Salah satu isu mengenai SBN adalah penarikan dana secara tiba-tiba oleh investor asing (sudden reversal). Porsi kepemilikan asing terhadap SBN yang dapat diperdagangkan (tradable) per akhir Juli masih di bawah 40%. Di samping itu, imbal hasil relatif menarik dan fundamental ekonomi Indonesia dinilai masih baik. Apalagi, lembaga pemeringkat Fitch, Moody’s, dan S&P telah menaikkan peringkat utang Indonesia menjadi investment grade. Sehingga, isu penarikan dana asing nampaknya belum perlu dikhawatirkan.

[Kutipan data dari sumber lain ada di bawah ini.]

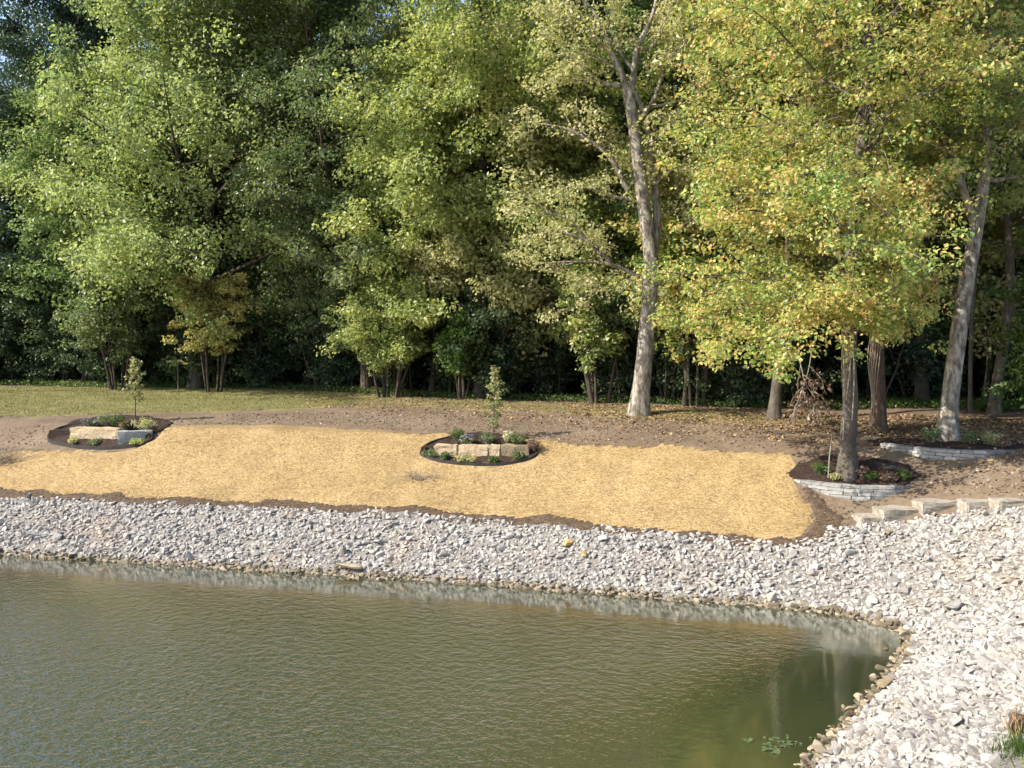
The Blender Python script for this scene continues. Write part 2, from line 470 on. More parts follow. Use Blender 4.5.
rng = np.random.default_rng(11)
STRAW = poly_px([(-140, 478), (-140, 452), (0, 454), (22, 448), (55, 451), (100, 452), (140, 449), (160, 438), (172, 426), (230, 426), (300, 427), (380, 431), (450, 436),
                 (540, 440), (600, 444), (660, 447), (730, 451), (786, 454), (792, 466), (788, 482), (806, 500), (812, 520), (806, 534), (780, 540),
                 (700, 534), (640, 529), (510, 515), (400, 509), (300, 504), (160, 499), (0, 492)])
tag(draped('straw_matting', STRAW, M['straw'], 0.03, 0.14, 0.13), 'golden straw matting spread over the bare bank above the white stones', 'straw', kind='stuff')
pts = scatter(rng, STRAW, 115000)
V, f = flat_bits(rng, pts, 0.085, 0.010, 0.04, 0.14)
tag(mesh_obj('loose_straw', V, f, M['straw_fibre']), 'loose golden straw strands lying on the straw matting', 'straw', kind='stuff')

LAWN = poly_px([(-160, 386), (0, 386), (150, 387), (300, 390), (400, 397), (330, 407), (250, 411), (150, 413), (60, 416), (0, 418), (-160, 422)])
tag(draped('lawn', LAWN, M['lawn'], 0.012, 0.22, 0.5, 9), 'worn green and yellow grass strip along the wood', 'grass', kind='stuff')
DRY = poly_px([(330, 398), (420, 398), (520, 402), (640, 408), (760, 415), (860, 419), (860, 426), (760, 424), (640, 419), (560, 414), (450, 409), (350, 407)])
tag(draped('dry_grass', DRY, M['dry_lawn'], 0.012, 0.2, 0.5, 14), 'thin tan dry grass strip below the dark wood edge', 'grass', kind='stuff')
pts = np.concatenate([scatter(rng, LAWN, 60000), scatter(rng, DRY, 16000)])
V, f = flat_bits(rng, pts, 0.05, 0.018, 0.0, 0.4, up=True)
tag(mesh_obj('grass_blades', V, f, M['blade']), 'short green and straw coloured blades of the worn lawn', 'grass', kind='stuff')
LIT = poly_px([(300, 392), (560, 402), (760, 412), (900, 416), (1060, 420), (1060, 470), (980, 475), (930, 470), (890, 452), (830, 446), (740, 440), (600, 430), (480, 416), (300, 408)])
pts = np.concatenate([scatter(rng, LIT, 5200), scatter(rng, poly_px([(560, 403), (820, 412), (1040, 420), (1040, 440), (860, 436), (700, 424), (560, 414)]), 5200)])
V, f = flat_bits(rng, pts, 0.10, 0.075, 0.025, 0.35)
tag(mesh_obj('fallen_leaves', V, f, M['litter']), 'dry tan and yellow leaves scattered over the dirt under the trees', 'leaves', kind='stuff')

LIP = poly_px([(-140, 476), (0, 490), (80, 494), (160, 498), (300, 503), (400, 508), (510, 514), (640, 528), (740, 537), (790, 541), (812, 533), (818, 520), (812, 505), (800, 490), (806, 486), (830, 505), (845, 520), (838, 538), (800, 550), (740, 546), (640, 537), (510, 523), (400, 517), (300, 512), (160, 507), (80, 502), (0, 500), (-140, 486)])
tag(draped('soil_lip', LIP, M['dark_dirt'], 0.05, 0.08, 0.14, 21), 'crumbly dark brown soil along the lower edge of the straw', 'soil', kind='stuff')
# ------------------------------------------------------------------ riprap
def hull_rock(seed):
    r = random.Random(seed)
    bm = bmesh.new()
    sx, sy, sz = r.uniform(0.9, 1.2), r.uniform(0.7, 0.95), r.uniform(0.5, 0.75)
    for i in range(r.choice((11, 13, 15))):
        v = Vector((r.gauss(0, 1), r.gauss(0, 1), r.gauss(0, 1))).normalized() * r.uniform(0.82, 1.08)
        bm.verts.new((v.x * sx * 0.5, v.y * sy * 0.5, v.z * sz * 0.5))
    res = bmesh.ops.convex_hull(bm, input=bm.verts[:])
    bmesh.ops.delete(bm, geom=[g for g in res['geom_interior'] if isinstance(g, bmesh.types.BMVert)], context='VERTS')
    bmesh.ops.bevel(bm, geom=bm.edges[:], offset=0.022, segments=1, affect='EDGES')
    bmesh.ops.triangulate(bm, faces=bm.faces[:])
    bm.verts.ensure_lookup_table()
    V = np.array([v.co[:] for v in bm.verts]); f = np.array([[v.index for v in fc.verts] for fc in bm.faces])
    bm.free()
    return V, f
ROCKS = [hull_rock(s) for s in range(40, 56)]

RIP_TOP = [(-200, 484), (0, 498), (80, 500), (160, 505), (300, 510), (400, 514), (510, 520), (640, 533), (740, 542), (785, 547), (820, 541), (838, 528), (856, 527), (892, 524), (930, 516), (970, 508), (1024, 505), (1240, 500)]
RIP = np.concatenate([poly_px(RIP_TOP), [[22, 8], [5, 8], [0, 12], [6, 20], [-35, 28]]])
GRASSY = np.concatenate([poly_px([(992, 790), (1006, 752), (1014, 735), (1040, 722), (1100, 715)]), [[14, 9], [6, 9]]])
def rocks_at(rng, step, size, frac, lift):
    x = np.arange(-28, 22, step); y = np.arange(10.5, 33, step)
    X, Y = np.meshgrid(x, y)
    X = (X + rng.uniform(-0.45, 0.45, X.shape) * step).ravel(); Y = (Y + rng.uniform(-0.45, 0.45, Y.shape) * step).ravel()
    d = shore_dist(X, Y)
    # ragged upper edge
    k = in_poly(X + 0.25 * vnoise(X, Y, 0.6, 31), Y + 0.35 * vnoise(X, Y, 0.6, 32), RIP) & (d > -0.30) & ~in_poly(X, Y, GRASSY) & (rng.random(len(X)) < frac)
    k &= (np.abs(X) < 0.60 * Y + 7.0)
    X, Y, d = X[k], Y[k], d[k]
    s = size * np.exp(rng.normal(size=len(X)) * 0.26)
    return np.stack([X, Y, height(X, Y) + lift * s, s, d], 1)
tag(draped('riprap_bed', RIP, M['stone_dust'], 0.035, 0.16, 0.12, 41), 'pale stone dust and chips between the white bank stones', 'gravel', kind='stuff')
rk = np.concatenate([rocks_at(rng, 0.108, 0.155, 1.0, 0.12), rocks_at(rng, 0.125, 0.16, 0.97, 0.26)])
bigger = rng.random(len(rk)) < 0.03
rk[bigger, 3] *= 1.45
def rotm(rng, n):
    a = rng.random(n) * 2 * np.pi
    ax = rng.normal(size=n) * 0.35; ay = rng.normal(size=n) * 0.35
    cz, sz, cx, sx, cy, sy = np.cos(a), np.sin(a), np.cos(ax), np.sin(ax), np.cos(ay), np.sin(ay)
    Rz = np.zeros((n, 3, 3)); Rz[:, 0, 0] = cz; Rz[:, 0, 1] = -sz; Rz[:, 1, 0] = sz; Rz[:, 1, 1] = cz; Rz[:, 2, 2] = 1
    Rx = np.zeros((n, 3, 3)); Rx[:, 0, 0] = 1; Rx[:, 1, 1] = cx; Rx[:, 1, 2] = -sx; Rx[:, 2, 1] = sx; Rx[:, 2, 2] = cx
    Ry = np.zeros((n, 3, 3)); Ry[:, 1, 1] = 1; Ry[:, 0, 0] = cy; Ry[:, 0, 2] = sy; Ry[:, 2, 0] = -sy; Ry[:, 2, 2] = cy
    return Rz @ Ry @ Rx
# in view? -> the 300 that show largest are stones of their own
ppx = 512 + F * rk[:, 0] / rk[:, 1]
ppy = HOR + F * (HCAM - rk[:, 2]) / rk[:, 1]
inview = (ppx > 0) & (ppx < 1020) & (ppy < 768) & (rk[:, 4] > 0.05)
show = np.where(inview & (rk[:, 2] > 0.02), rk[:, 3] / rk[:, 1], 0)
order = np.argsort(-show)
solo = order[:290]
solo_set = np.zeros(len(rk), bool); solo_set[solo] = True
rot = rotm(rng, len(rk)); which = rng.integers(0, len(ROCKS), len(rk))
def merge_rocks(sel):
    vs_, fs_, n = [], [], 0
    for i in sel:
        V, f = ROCKS[which[i]]
        vs_.append(V @ rot[i].T * rk[i, 3] + rk[i, :3]); fs_.append(f + n); n += len(V)
    return np.concatenate(vs_), np.concatenate(fs_)
wet = (~solo_set) & (rk[:, 4] < 0.05 + 0.11 * rng.random(len(rk)))
V, f = merge_rocks(np.where(~solo_set & ~wet)[0])
tag(mesh_obj('riprap', V, f, M['rock']), 'white limestone riprap covering the far bank between straw and water', 'riprap', kind='stuff')
V, f = merge_rocks(np.where(wet)[0])
tag(mesh_obj('wet_riprap', V, f, M['wet_rock']), 'brown stained wet stones along the waterline of the pond', 'riprap', kind='stuff')
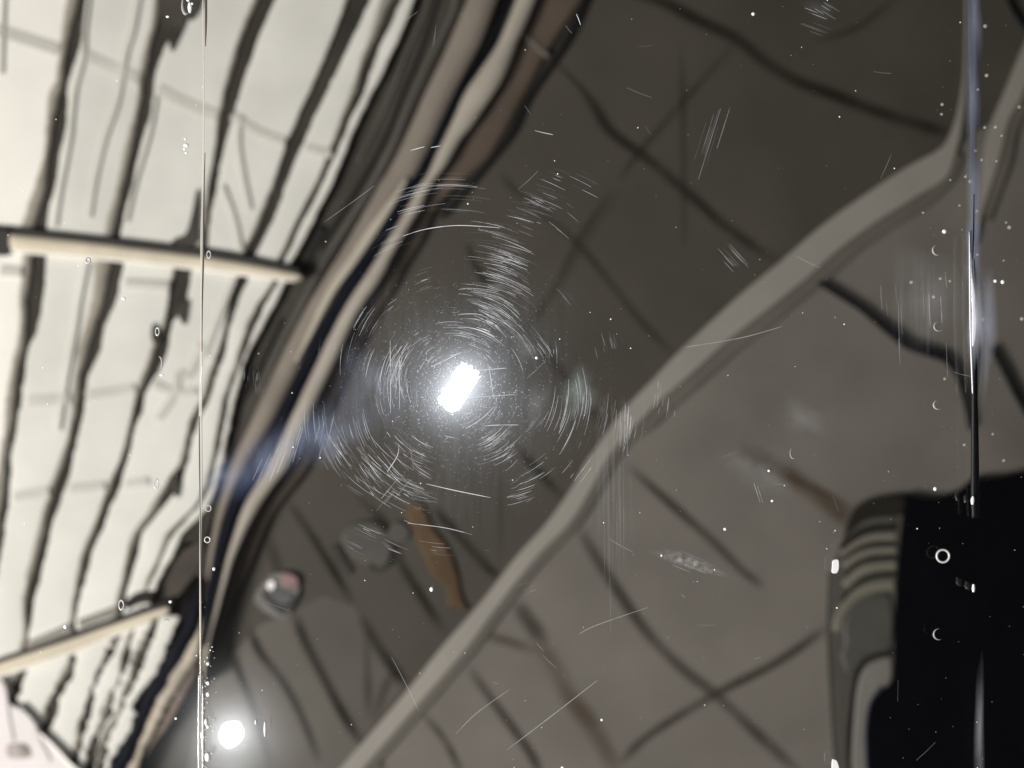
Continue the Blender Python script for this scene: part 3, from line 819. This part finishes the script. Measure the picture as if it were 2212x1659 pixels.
line([R6(*q) for q in [(415, 1042), (330, 1062), (270, 1095), (235, 1150), (215, 1230), (200, 1350), (185, 1500), (190, 1700)]], 12, 0.0057, 0.0042).build('inner_line', M_BAND, bc)
prism([R6(*p) for p in [(415, 1070), (330, 1090), (275, 1130), (240, 1220), (225, 1350), (215, 1500), (215, 1680), (300, 1680), (300, 1450), (320, 1320), (415, 1200)]], 0.0052, 0.0042, inset=5, per=3).build('pale_window', mat('pale_window', (0.1566, 0.1479, 0.1363), 0.5, 0.1, 60), bc)
line([(1792, 1240, 5), (1789, 1330, 6), (1790, 1400, 7), (1796, 1520, 7), (1806, 1680, 7)], 6, 0.0048, 0.0042).build('outer_line', mat('outer_line', (0.042, 0.0385, 0.0322), 0.5, 0.2, 60), bc)
line([(1872, 1660, 4), (1870, 1580, 5), (1879, 1520, 5), (1903, 1483, 4)], 5, 0.0065, 0.006).build('blue_edge', mat('blue_edge', (0.03, 0.034, 0.06), 0.5, 0.2, 60), bc)

# ------------------------------------------------------------------ the clear panel in front of it all
cp = empty('clear_panel', 1106, 830, ZP, 'scratched clear acrylic panel with swirl marks, bubbles and a ridged rim', 'clear panel')
M_CLEAR = clear('clear_acrylic')
mb = MB()
x0, x1, y0, y1 = -700, 2800, -700, 2400
vs = [at(x0, y0, ZP), at(x1, y0, ZP), at(x1, y1, ZP), at(x0, y1, ZP)]
lo = [v - Vector((0, 0, 0.003)) for v in vs]
mb.add(vs + lo, [(0, 1, 2, 3), (7, 6, 5, 4), (0, 4, 5, 1), (1, 5, 6, 2), (2, 6, 7, 3), (3, 7, 4, 0)])
mb.build('sheet', M_CLEAR, cp, smooth=False)

M_MARK = bpy.data.materials.new('scratch_white')
M_MARK.use_nodes = True
b = M_MARK.node_tree.nodes['Principled BSDF']
b.inputs['Base Color'].default_value = (0.62, 0.64, 0.68, 1)
b.inputs['Roughness'].default_value = 0.35
b.inputs['Metallic'].default_value = 0.25
M_FAINT = film('faint_scratch', (0.86, 0.89, 0.95), 1.0, 260, lo=0.18, hi=0.50)

CX, CY = 990.0, 838.0


def stroke(mb, pts, wd, op=None, z=ZP + 0.00012, mi=0):
    """A hair-thin scratch lying on the panel, tapering at both ends."""
    vs, fs = [], []
    n = len(pts)
    for i, (x, y) in enumerate(pts):
        a, b = pts[max(0, i - 1)], pts[min(n - 1, i + 1)]
        dx, dy = b[0] - a[0], b[1] - a[1]
        l = math.hypot(dx, dy) or 1
        ww = wd * (0.25 + 0.75 * math.sin(math.pi * (i + 0.3) / (n - 0.4)) ** 0.6) / 2
        vs += [at(x - dy / l * ww, y + dx / l * ww, z), at(x + dy / l * ww, y - dx / l * ww, z)]
    for i in range(n - 1):
        fs.append((2 * i, 2 * i + 1, 2 * i + 3, 2 * i + 2))
    mb.add(vs, fs, mi)
    if op is None:
        op = R.uniform(0.06, 0.3)
    mb.att += [op] * len(vs)


def arc_pts(r, a, length, bow=1.0, skew=0.0):
    """Tangential scratch at radius r, angle a (deg, screen, y down) about the torch."""
    n = 6
    out = []
    da = length / r
    for i in range(n):
        t = i / (n - 1) - 0.5
        aa = math.radians(a) + da * t
        rr = r + skew * t * length
        out.append((CX + rr * math.cos(aa), CY + rr * math.sin(aa)))
    return out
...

Dalam rangka pengelolaan portofolio SBN, beberapa upaya dilakukan oleh Pemerintah: debt switch (penukaran) dan buyback (pembelian kembali). Debt switch dilakukan dengan cara menukar suatu seri SBN dengan yang jatuh temponya kurang dari lima tahun dengan seri SBN lainnya (benchmark) yang biasanya memiliki jatuh tempo (tenor) lebih panjang. Artinya, tekanan dalam jangka pendek untuk membayar pokok SBN berkurang (refinancing risk). Sementara itu, buyback dilakukan dengan membeli kembali seri-seri SBN dengan kupon/ bunga tinggi. Tujuan buyback di antaranya untuk stabilisasi pasar dan pengelolaan portofolio utang.
Ternyata, pengelolaan utang yang hati-hati (prudent) tidak sesederhana pemikiran orang awam. Namun demikian, Pemerintah terus mengupayakan untuk mendapatkan kombinasi yang paling maksimal dari sisi biaya dan risiko dari penerbitan SBN.